__Data supplied__
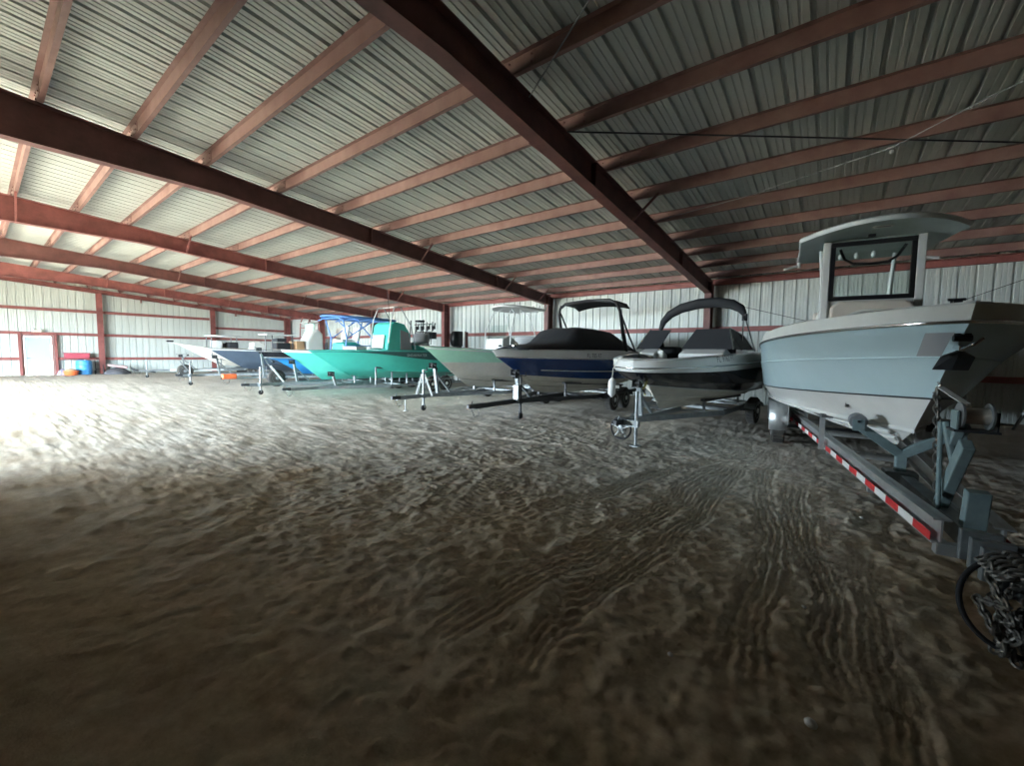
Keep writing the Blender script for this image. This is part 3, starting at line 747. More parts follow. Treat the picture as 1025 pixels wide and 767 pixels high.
mb = MB(); mb.box((0, yw+.005, (zb+zt)/2), (.86, .008, zt-zb-.06), clear_glass); mb.build('windscreen', b1)
mb = MB(); mb.tube([(-.36, yw+.10, 3.30), (-.30, yw+.1, 3.15), (-.20, yw+.1, 3.08), (.0, yw+.1, 3.06), (.2, yw+.1, 3.08), (.30, yw+.1, 3.15), (.38, yw+.10, 3.30)], .018, blackfr, 8); mb.build('grab_bar', b1, smooth=50)
# hard top
def ttop_rows(w0, w1, y0, y1, z, th, crown=.05, rise=.0):
    ring = []
    prof = []
    n = 10
    for i in range(n+1):          # front edge arc
        u = -1+2*i/n; prof.append((u*w0/2, y0+.62*(abs(u)**2.2)))
    prof += [(w1/2+.02, lerp(y0, y1, .6)), (w1/2, y1-.12), (w1/2-.12, y1)]
    prof += [(-w1/2+.12, y1), (-w1/2, y1-.12), (-w1/2-.02, lerp(y0, y1, .6))]
    cx, cyy = 0, (y0+y1)/2
    def ringz(f, dz):
        o = []
        for x, y in prof:
            xx = cx+(x-cx)*f; yy = cyy+(y-cyy)*f; o.append((xx, yy, z+dz+crown*(1-(2*xx/w0)**2)+rise*(y1-yy)))
        return o
    return [ringz(.0, -.0), ringz(.6, -.0), ringz(.86, .0), ringz(.985, -.02), ringz(1., .01), ringz(1., .03), ringz(.97, .055), ringz(.8, .075), ringz(.4, .085), ringz(.0, .09)]
rows = ttop_rows(1.80, 1.66, 2.65, 5.15, 3.40, .08, .05, -.01)
mb = MB(); mb.grid(rows[:4], under, True); mb.grid(rows[3:], fibre, True); ht = mb.build('hard_top', b1, smooth=45)
mb = MB(); mb.box((0, 4.05, 3.40), (.95, .8, .05), under); mb.build('overhead_box', ht, bevel=.02)
mb = MB(); mb.tube([(.05*math.cos(q)*2.2, 3.05+.05*math.sin(q), 3.425) for q in [2*math.pi*i/16 for i in range(16)]], .010, white_gel, 6, closed=True); mb.box((0, 3.05, 3.425), (.16, .05, .012), grey_vinyl); mb.build('hatch', ht)
mb = MB(); mb.box((-.05, 3.42, 3.40), (.08, .05, .035), blackfr); mb.build('dome_light', ht)
for x in (-.28, -.08, .13):
    mb = MB(); mb.lathe([(0, .012), (.03, .03), (.07, .035), (.10, .02)], (x, 4.3, 3.36), (0, 0, -1), white_pnt, 12); mb.build('spreader_light', ht, smooth=50)
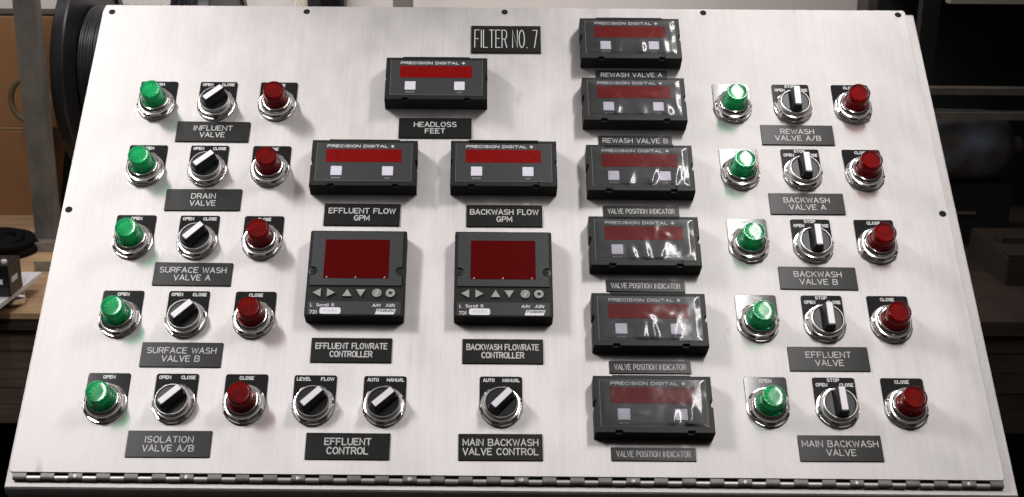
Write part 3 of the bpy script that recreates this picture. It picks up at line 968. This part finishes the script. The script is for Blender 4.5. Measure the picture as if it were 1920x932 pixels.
for fx, fy in ((-.020, -.074), (-.34, -.20), (-.36, -.03)):
    ft = MB().lathe([(.0115, 0), (.0115, .004), (.009, .006), (.009, .0298)], 20).build('foot', 'hinge_pin', bd, (fx, fy, 0), scale=1.0)
ps = thing('power_supply', 'small black power supply with a white label, standing on the white board', 'power supply', None, (-1.005, 0.985, BZ + .041))
MB().rbox(-.065, .065, -.035, .035, .003, 0, .066, .002).build('case', 'black', ps, scale=1.0, smooth=0)
MB().box(.030, .052, -.0362, -.0352, .026, .036).build('rating_label', 'sticker', ps, scale=1.0, smooth=0)
MB().box(.0652, .0660, -.022, .008, .026, .036).build('rating_label', 'sticker', ps, scale=1.0, smooth=0)
for k in range(5):
    MB().lathe([(.006, .0662), (.006, .071), (.004, .0725)], 12, (.052 - .022 * k, -.018)).build('terminal', 'board', ps, scale=1.0)
dup_foot = MB().lathe([(.0125, 0), (.0125, .03), (.010, .034), (.0, .034)], 20).build('levelling_foot', 'chrome', None, (-.948, 1.02, BZ + .013), scale=1.0, rot=(math.radians(78), 0, math.radians(-20)))
tag(dup_foot, 'loose chrome tube end lying on the bench at the edge of the white board', 'metal foot')

low = thing('shaded_bench_end', 'plank bench end under the storage rack, coloured dark for shade', 'cupboard', None, (1.3, BY, 0))  # the workbench carried on, with its shade painted into the wood
mb_ = MB()
for k in range(5):
    mb_.box(-.95, .9, .012 + .003 * (k % 2), .05, BZ - .0302 - .0445 * (k + 1) + .0015, BZ - .0302 - .0445 * k)
mb_.build('plank_front', 'shade_wood', low, scale=1.0, smooth=0)
MB().box(-.95, .9, -.004, .9, BZ - .03, BZ).build('top', 'shade_wood', low, scale=1.0, smooth=0)
MB().box(-.93, .88, .30, .34, 0, BZ - .0305).build('back', 'shade_black', low, scale=1.0, smooth=0)  # black sheet for the darkness below the planks
for lx in (-.95, .8):
    MB().box(lx, lx + .1, .06, .16, 0, BZ - .0305).build('leg', 'shade_wood', low, scale=1.0, smooth=0)

# ------------------------------------------------------------------ dark storage rack beyond the other end
col_ = thing('grey_column', 'dark grey column standing where the pale wall ends', 'column', None, (1.085, 2.04, 0))
MB().box(-.052, .052, -.05, .05, 0.012, 2.6, .004).build('shaft', 'column', col_, scale=1.0, smooth=0)
MB().box(-.08, .08, -.058, .058, 0, .012).build('base_plate', 'column', col_, scale=1.0, smooth=0)
rack = thing('storage_rack', 'dark storage rack with dull metal beams above the bench', 'rack', None, (1.6, 1.62, BZ))
def rk(name, m, x0, x1, y0, y1, z0, z1, ch=0.001):
    return MB().box(x0 - 1.6, x1 - 1.6, y0 - 1.62, y1 - 1.62, z0 - BZ, z1 - BZ, ch).build(name, m, rack, scale=1.0, smooth=0)
rk('shade_sheet', 'shade_black', 1.03, 2.19, 1.90, 1.92, BZ, 2.1)  # black sheet added for the shadowed inside of the rack
rk('beam', 'pale', 1.05, 2.19, 1.44, 1.47, 1.406, 1.430)
rk('beam', 'beam', 1.00, 2.19, 1.44, 1.47, 1.200, 1.216)
rk('beam', 'beam', 1.00, 2.19, 1.44, 1.47, 1.142, 1.160)
rk('upright', 'shade_black', 2.12, 2.19, 1.44, 1.90, BZ, 2.1)
rk('upright', 'shade_black', 1.0, 1.04, 1.4705, 1.50, BZ, 2.1)
rk('shelf', 'shade_black', 1.04, 2.19, 1.475, 1.89, 1.405, 1.415)
tank = thing('gas_tank', 'rusty blue grey cylinder lying under the rack beams', 'tank', None, (1.02, 1.58, 1.055), (0, PI / 2, 0))
MB().lathe([(.02, -.02), (.082, -.006), (.086, 0), (.086, .19), (.080, .225), (.058, .252), (.03, .262)], 48).build('shell', 'tank', tank, scale=1.0, smooth=40)
MB().lathe([(.022, .258), (.022, .285), (.018, .29)], 20).build('valve_neck', 'beam', tank, scale=1.0)
cr_ = thing('cradle', 'dark wooden cradle holding up the rusty cylinder', 'cradle', None, (1.12, 1.58, BZ))
MB().box(-.12, .16, -.06, .06, 0, .145).build('block', 'shade_black', cr_, scale=1.0, smooth=0)
MB().box(-.03, .075, -.070, -.0605, .078, .084).build('strap', 'beam', cr_, scale=1.0, smooth=0)
carton('carton_box', 'low brown carton coloured dark for the shade under the rack', 1.150, 1.45, 1.20, 1.42, BZ, .890, 'shade_card', 'shade_card')
o = MB().box(-.14, .14, -.02, .02, 0, .012, .001).build('wood_strip', 'dark_edge', None, (1.31, 1.31, .8915), scale=1.0, smooth=0)  # colour darkened for shade, like the carton below
tag(o, 'short strip coloured dark for shade, lying on the low carton under the rack', 'strip')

__Stated exercise__
Skip the pictures, then retype every line above exactly.

__Written solution__
Keep writing the Blender script for this image. This is part 3, starting at line 747. More parts follow. Treat the picture as 1025 pixels wide and 767 pixels high.
mb = MB(); mb.box((0, yw+.005, (zb+zt)/2), (.86, .008, zt-zb-.06), clear_glass); mb.build('windscreen', b1)
mb = MB(); mb.tube([(-.36, yw+.10, 3.30), (-.30, yw+.1, 3.15), (-.20, yw+.1, 3.08), (.0, yw+.1, 3.06), (.2, yw+.1, 3.08), (.30, yw+.1, 3.15), (.38, yw+.10, 3.30)], .018, blackfr, 8); mb.build('grab_bar', b1, smooth=50)
# hard top
def ttop_rows(w0, w1, y0, y1, z, th, crown=.05, rise=.0):
    ring = []
    prof = []
    n = 10
    for i in range(n+1):          # front edge arc
        u = -1+2*i/n; prof.append((u*w0/2, y0+.62*(abs(u)**2.2)))
    prof += [(w1/2+.02, lerp(y0, y1, .6)), (w1/2, y1-.12), (w1/2-.12, y1)]
    prof += [(-w1/2+.12, y1), (-w1/2, y1-.12), (-w1/2-.02, lerp(y0, y1, .6))]
    cx, cyy = 0, (y0+y1)/2
    def ringz(f, dz):
        o = []
        for x, y in prof:
            xx = cx+(x-cx)*f; yy = cyy+(y-cyy)*f; o.append((xx, yy, z+dz+crown*(1-(2*xx/w0)**2)+rise*(y1-yy)))
        return o
    return [ringz(.0, -.0), ringz(.6, -.0), ringz(.86, .0), ringz(.985, -.02), ringz(1., .01), ringz(1., .03), ringz(.97, .055), ringz(.8, .075), ringz(.4, .085), ringz(.0, .09)]
rows = ttop_rows(1.80, 1.66, 2.65, 5.15, 3.40, .08, .05, -.01)
mb = MB(); mb.grid(rows[:4], under, True); mb.grid(rows[3:], fibre, True); ht = mb.build('hard_top', b1, smooth=45)
mb = MB(); mb.box((0, 4.05, 3.40), (.95, .8, .05), under); mb.build('overhead_box', ht, bevel=.02)
mb = MB(); mb.tube([(.05*math.cos(q)*2.2, 3.05+.05*math.sin(q), 3.425) for q in [2*math.pi*i/16 for i in range(16)]], .010, white_gel, 6, closed=True); mb.box((0, 3.05, 3.425), (.16, .05, .012), grey_vinyl); mb.build('hatch', ht)
mb = MB(); mb.box((-.05, 3.42, 3.40), (.08, .05, .035), blackfr); mb.build('dome_light', ht)
for x in (-.28, -.08, .13):
    mb = MB(); mb.lathe([(0, .012), (.03, .03), (.07, .035), (.10, .02)], (x, 4.3, 3.36), (0, 0, -1), white_pnt, 12); mb.build('spreader_light', ht, smooth=50)
Write part 3 of the bpy script that recreates this picture. It picks up at line 968. This part finishes the script. The script is for Blender 4.5. Measure the picture as if it were 1920x932 pixels.
for fx, fy in ((-.020, -.074), (-.34, -.20), (-.36, -.03)):
    ft = MB().lathe([(.0115, 0), (.0115, .004), (.009, .006), (.009, .0298)], 20).build('foot', 'hinge_pin', bd, (fx, fy, 0), scale=1.0)
ps = thing('power_supply', 'small black power supply with a white label, standing on the white board', 'power supply', None, (-1.005, 0.985, BZ + .041))
MB().rbox(-.065, .065, -.035, .035, .003, 0, .066, .002).build('case', 'black', ps, scale=1.0, smooth=0)
MB().box(.030, .052, -.0362, -.0352, .026, .036).build('rating_label', 'sticker', ps, scale=1.0, smooth=0)
MB().box(.0652, .0660, -.022, .008, .026, .036).build('rating_label', 'sticker', ps, scale=1.0, smooth=0)
for k in range(5):
    MB().lathe([(.006, .0662), (.006, .071), (.004, .0725)], 12, (.052 - .022 * k, -.018)).build('terminal', 'board', ps, scale=1.0)
dup_foot = MB().lathe([(.0125, 0), (.0125, .03), (.010, .034), (.0, .034)], 20).build('levelling_foot', 'chrome', None, (-.948, 1.02, BZ + .013), scale=1.0, rot=(math.radians(78), 0, math.radians(-20)))
tag(dup_foot, 'loose chrome tube end lying on the bench at the edge of the white board', 'metal foot')

low = thing('shaded_bench_end', 'plank bench end under the storage rack, coloured dark for shade', 'cupboard', None, (1.3, BY, 0))  # the workbench carried on, with its shade painted into the wood
mb_ = MB()
for k in range(5):
    mb_.box(-.95, .9, .012 + .003 * (k % 2), .05, BZ - .0302 - .0445 * (k + 1) + .0015, BZ - .0302 - .0445 * k)
mb_.build('plank_front', 'shade_wood', low, scale=1.0, smooth=0)
MB().box(-.95, .9, -.004, .9, BZ - .03, BZ).build('top', 'shade_wood', low, scale=1.0, smooth=0)
MB().box(-.93, .88, .30, .34, 0, BZ - .0305).build('back', 'shade_black', low, scale=1.0, smooth=0)  # black sheet for the darkness below the planks
for lx in (-.95, .8):
    MB().box(lx, lx + .1, .06, .16, 0, BZ - .0305).build('leg', 'shade_wood', low, scale=1.0, smooth=0)

# ------------------------------------------------------------------ dark storage rack beyond the other end
col_ = thing('grey_column', 'dark grey column standing where the pale wall ends', 'column', None, (1.085, 2.04, 0))
MB().box(-.052, .052, -.05, .05, 0.012, 2.6, .004).build('shaft', 'column', col_, scale=1.0, smooth=0)
MB().box(-.08, .08, -.058, .058, 0, .012).build('base_plate', 'column', col_, scale=1.0, smooth=0)
rack = thing('storage_rack', 'dark storage rack with dull metal beams above the bench', 'rack', None, (1.6, 1.62, BZ))
def rk(name, m, x0, x1, y0, y1, z0, z1, ch=0.001):
    return MB().box(x0 - 1.6, x1 - 1.6, y0 - 1.62, y1 - 1.62, z0 - BZ, z1 - BZ, ch).build(name, m, rack, scale=1.0, smooth=0)
rk('shade_sheet', 'shade_black', 1.03, 2.19, 1.90, 1.92, BZ, 2.1)  # black sheet added for the shadowed inside of the rack
rk('beam', 'pale', 1.05, 2.19, 1.44, 1.47, 1.406, 1.430)
rk('beam', 'beam', 1.00, 2.19, 1.44, 1.47, 1.200, 1.216)
rk('beam', 'beam', 1.00, 2.19, 1.44, 1.47, 1.142, 1.160)
rk('upright', 'shade_black', 2.12, 2.19, 1.44, 1.90, BZ, 2.1)
rk('upright', 'shade_black', 1.0, 1.04, 1.4705, 1.50, BZ, 2.1)
rk('shelf', 'shade_black', 1.04, 2.19, 1.475, 1.89, 1.405, 1.415)
tank = thing('gas_tank', 'rusty blue grey cylinder lying under the rack beams', 'tank', None, (1.02, 1.58, 1.055), (0, PI / 2, 0))
MB().lathe([(.02, -.02), (.082, -.006), (.086, 0), (.086, .19), (.080, .225), (.058, .252), (.03, .262)], 48).build('shell', 'tank', tank, scale=1.0, smooth=40)
MB().lathe([(.022, .258), (.022, .285), (.018, .29)], 20).build('valve_neck', 'beam', tank, scale=1.0)
cr_ = thing('cradle', 'dark wooden cradle holding up the rusty cylinder', 'cradle', None, (1.12, 1.58, BZ))
MB().box(-.12, .16, -.06, .06, 0, .145).build('block', 'shade_black', cr_, scale=1.0, smooth=0)
MB().box(-.03, .075, -.070, -.0605, .078, .084).build('strap', 'beam', cr_, scale=1.0, smooth=0)
carton('carton_box', 'low brown carton coloured dark for the shade under the rack', 1.150, 1.45, 1.20, 1.42, BZ, .890, 'shade_card', 'shade_card')
o = MB().box(-.14, .14, -.02, .02, 0, .012, .001).build('wood_strip', 'dark_edge', None, (1.31, 1.31, .8915), scale=1.0, smooth=0)  # colour darkened for shade, like the carton below
tag(o, 'short strip coloured dark for shade, lying on the low carton under the rack', 'strip')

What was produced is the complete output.